High Quality Groundwater Data Isn’t Always Easy or Cheap, But It Is Necessary

Sep 14, 2016 at 4:00pm

Janny Choy, Research Analyst, Water in the West

Groundwater’s importance to California extends far beyond wine grapes; it provides up to 60 percent of the total water supply in a dry year.  But after decades of groundwater reliance and insufficient recharge of water back into the ground, many such basins around California are overtapped.  It doesn’t help that groundwater is inherently hard to see, measure and understand. Passage of the Sustainable Groundwater Management Act (SGMA) in 2014 provided a framework to manage groundwater in California by requiring newly designated agencies to create plans to guide each groundwater basin to sustainability.  To implement SGMA, the California Department of Water Resources (DWR) recently released emergency regulationsthat will help local agencies shape the plans. 

But creating a good plan is only the start.  Monitoring is key to a successful outcome. One basic and crucial piece of information that must be gathered is groundwater elevations, or levels. Knowing if aquifer elevations are increasing, decreasing or stable, and where this is happening, alerts managers to the potential for a variety of problems and highlights where management efforts need to be focused. It is hard to overstate how fundamentally important groundwater levels data are to understanding aquifer health. 

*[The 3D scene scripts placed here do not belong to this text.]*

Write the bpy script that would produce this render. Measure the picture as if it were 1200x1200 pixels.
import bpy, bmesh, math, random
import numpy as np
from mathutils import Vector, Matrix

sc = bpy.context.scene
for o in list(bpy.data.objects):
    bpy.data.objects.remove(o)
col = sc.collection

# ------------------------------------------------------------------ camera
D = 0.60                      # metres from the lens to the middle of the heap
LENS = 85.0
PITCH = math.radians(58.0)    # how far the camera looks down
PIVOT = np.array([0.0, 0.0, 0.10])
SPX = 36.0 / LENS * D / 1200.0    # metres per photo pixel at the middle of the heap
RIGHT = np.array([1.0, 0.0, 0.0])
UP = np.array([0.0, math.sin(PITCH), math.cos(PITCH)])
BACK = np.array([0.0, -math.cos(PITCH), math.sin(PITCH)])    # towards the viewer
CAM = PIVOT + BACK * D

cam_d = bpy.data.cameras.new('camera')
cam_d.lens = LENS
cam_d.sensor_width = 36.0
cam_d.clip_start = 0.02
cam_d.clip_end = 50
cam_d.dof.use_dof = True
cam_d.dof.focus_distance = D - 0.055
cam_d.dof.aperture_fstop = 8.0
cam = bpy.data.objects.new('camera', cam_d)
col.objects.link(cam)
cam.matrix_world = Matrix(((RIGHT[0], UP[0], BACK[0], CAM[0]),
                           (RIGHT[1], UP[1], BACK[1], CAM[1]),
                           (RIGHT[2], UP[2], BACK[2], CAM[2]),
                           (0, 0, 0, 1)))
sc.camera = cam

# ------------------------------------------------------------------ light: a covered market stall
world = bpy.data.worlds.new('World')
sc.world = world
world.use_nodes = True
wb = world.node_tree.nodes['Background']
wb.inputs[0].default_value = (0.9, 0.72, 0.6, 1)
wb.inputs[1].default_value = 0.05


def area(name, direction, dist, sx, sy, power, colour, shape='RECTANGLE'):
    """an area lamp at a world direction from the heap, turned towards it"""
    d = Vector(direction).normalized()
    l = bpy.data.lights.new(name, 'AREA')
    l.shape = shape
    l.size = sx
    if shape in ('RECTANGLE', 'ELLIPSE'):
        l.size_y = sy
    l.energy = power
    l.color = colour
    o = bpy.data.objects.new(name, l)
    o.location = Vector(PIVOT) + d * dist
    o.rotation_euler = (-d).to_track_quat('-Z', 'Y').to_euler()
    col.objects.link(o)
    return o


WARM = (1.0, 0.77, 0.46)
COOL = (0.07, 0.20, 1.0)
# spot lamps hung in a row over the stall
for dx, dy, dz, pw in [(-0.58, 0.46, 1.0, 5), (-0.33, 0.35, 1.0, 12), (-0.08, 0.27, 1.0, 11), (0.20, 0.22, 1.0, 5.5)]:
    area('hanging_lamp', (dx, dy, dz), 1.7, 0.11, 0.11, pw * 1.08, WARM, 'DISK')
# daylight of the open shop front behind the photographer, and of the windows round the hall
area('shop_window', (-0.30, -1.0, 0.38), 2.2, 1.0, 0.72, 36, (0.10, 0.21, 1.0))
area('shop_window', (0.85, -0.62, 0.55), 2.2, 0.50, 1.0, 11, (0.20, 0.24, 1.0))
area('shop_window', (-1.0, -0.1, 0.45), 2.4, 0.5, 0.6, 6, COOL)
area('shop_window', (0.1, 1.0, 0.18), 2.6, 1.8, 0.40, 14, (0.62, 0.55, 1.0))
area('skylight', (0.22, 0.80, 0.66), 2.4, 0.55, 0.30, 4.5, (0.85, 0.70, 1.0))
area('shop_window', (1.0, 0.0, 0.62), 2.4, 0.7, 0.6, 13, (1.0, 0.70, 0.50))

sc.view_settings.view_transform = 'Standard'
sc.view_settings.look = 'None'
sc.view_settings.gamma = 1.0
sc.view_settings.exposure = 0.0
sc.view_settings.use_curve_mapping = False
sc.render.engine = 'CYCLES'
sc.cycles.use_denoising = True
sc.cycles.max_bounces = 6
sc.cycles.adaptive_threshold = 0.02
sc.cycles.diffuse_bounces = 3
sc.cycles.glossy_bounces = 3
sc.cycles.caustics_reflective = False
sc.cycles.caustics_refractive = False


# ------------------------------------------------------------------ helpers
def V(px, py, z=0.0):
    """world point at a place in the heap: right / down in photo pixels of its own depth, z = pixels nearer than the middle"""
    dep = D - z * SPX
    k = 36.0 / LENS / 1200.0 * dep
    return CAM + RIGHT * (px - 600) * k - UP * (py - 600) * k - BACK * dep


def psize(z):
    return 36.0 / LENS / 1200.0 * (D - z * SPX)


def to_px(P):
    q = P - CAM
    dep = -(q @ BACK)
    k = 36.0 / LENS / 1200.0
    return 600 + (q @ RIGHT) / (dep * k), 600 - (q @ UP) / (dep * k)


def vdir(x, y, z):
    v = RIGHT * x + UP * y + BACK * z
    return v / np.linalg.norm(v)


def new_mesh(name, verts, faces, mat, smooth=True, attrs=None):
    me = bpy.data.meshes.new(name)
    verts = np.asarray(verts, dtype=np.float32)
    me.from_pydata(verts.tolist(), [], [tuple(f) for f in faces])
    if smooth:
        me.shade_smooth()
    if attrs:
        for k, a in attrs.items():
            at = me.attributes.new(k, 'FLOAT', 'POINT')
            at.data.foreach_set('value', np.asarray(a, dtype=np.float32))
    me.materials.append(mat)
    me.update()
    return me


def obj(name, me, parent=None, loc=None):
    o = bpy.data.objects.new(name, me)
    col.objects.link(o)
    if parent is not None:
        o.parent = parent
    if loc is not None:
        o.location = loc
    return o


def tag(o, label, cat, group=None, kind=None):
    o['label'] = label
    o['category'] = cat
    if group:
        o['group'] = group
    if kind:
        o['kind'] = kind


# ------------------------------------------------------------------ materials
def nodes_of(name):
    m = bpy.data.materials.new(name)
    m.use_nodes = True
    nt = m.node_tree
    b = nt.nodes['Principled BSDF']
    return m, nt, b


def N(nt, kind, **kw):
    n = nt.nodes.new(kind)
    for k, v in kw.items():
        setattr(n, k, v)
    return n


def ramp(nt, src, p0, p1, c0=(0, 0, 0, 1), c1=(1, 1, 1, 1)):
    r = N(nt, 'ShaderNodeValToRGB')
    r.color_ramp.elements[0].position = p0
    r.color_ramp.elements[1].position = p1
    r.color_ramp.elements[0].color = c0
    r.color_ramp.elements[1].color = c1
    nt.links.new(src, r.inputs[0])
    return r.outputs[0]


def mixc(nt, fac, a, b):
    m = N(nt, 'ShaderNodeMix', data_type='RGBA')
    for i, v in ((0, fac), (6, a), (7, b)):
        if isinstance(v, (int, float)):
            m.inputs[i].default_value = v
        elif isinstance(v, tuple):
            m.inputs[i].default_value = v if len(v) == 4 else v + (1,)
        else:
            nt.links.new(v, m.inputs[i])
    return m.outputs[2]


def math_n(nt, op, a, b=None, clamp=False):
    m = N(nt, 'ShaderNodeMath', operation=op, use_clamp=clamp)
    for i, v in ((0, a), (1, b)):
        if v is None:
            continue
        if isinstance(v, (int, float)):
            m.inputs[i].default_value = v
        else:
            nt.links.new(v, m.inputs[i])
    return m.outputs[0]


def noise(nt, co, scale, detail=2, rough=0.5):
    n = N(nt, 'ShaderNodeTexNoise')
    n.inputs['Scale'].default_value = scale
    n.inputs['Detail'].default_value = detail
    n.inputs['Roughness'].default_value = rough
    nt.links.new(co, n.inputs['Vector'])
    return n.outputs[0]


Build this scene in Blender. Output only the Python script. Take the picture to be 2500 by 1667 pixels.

DWR’s draft regulations underscore the importance of groundwater levels by calling for “a sufficient density of monitoring wells capable of collecting representative measurements through depth discrete perforated intervals to adequately characterize the potentiometric surface for each of the principal aquifers.”  This basically means having enough monitoring wells for each main aquifer in order to determine groundwater levels.  Understanding the health of each of the different aquifers in a system requires measuring each aquifer separately. This is what a dedicated monitoring well does: it is targeted and screened to a specific aquifer.

While simple in concept, developing a robust system of monitoring wells is not easy or cheap. Dedicated monitoring wells are expensive: one could easily run between $100,000 to $200,000.  Many groundwater basins in California have multiple aquifers at depth, which means that developing a dedicated monitoring well requires drilling separate wells “screened” or perforated to measure conditions for each aquifer.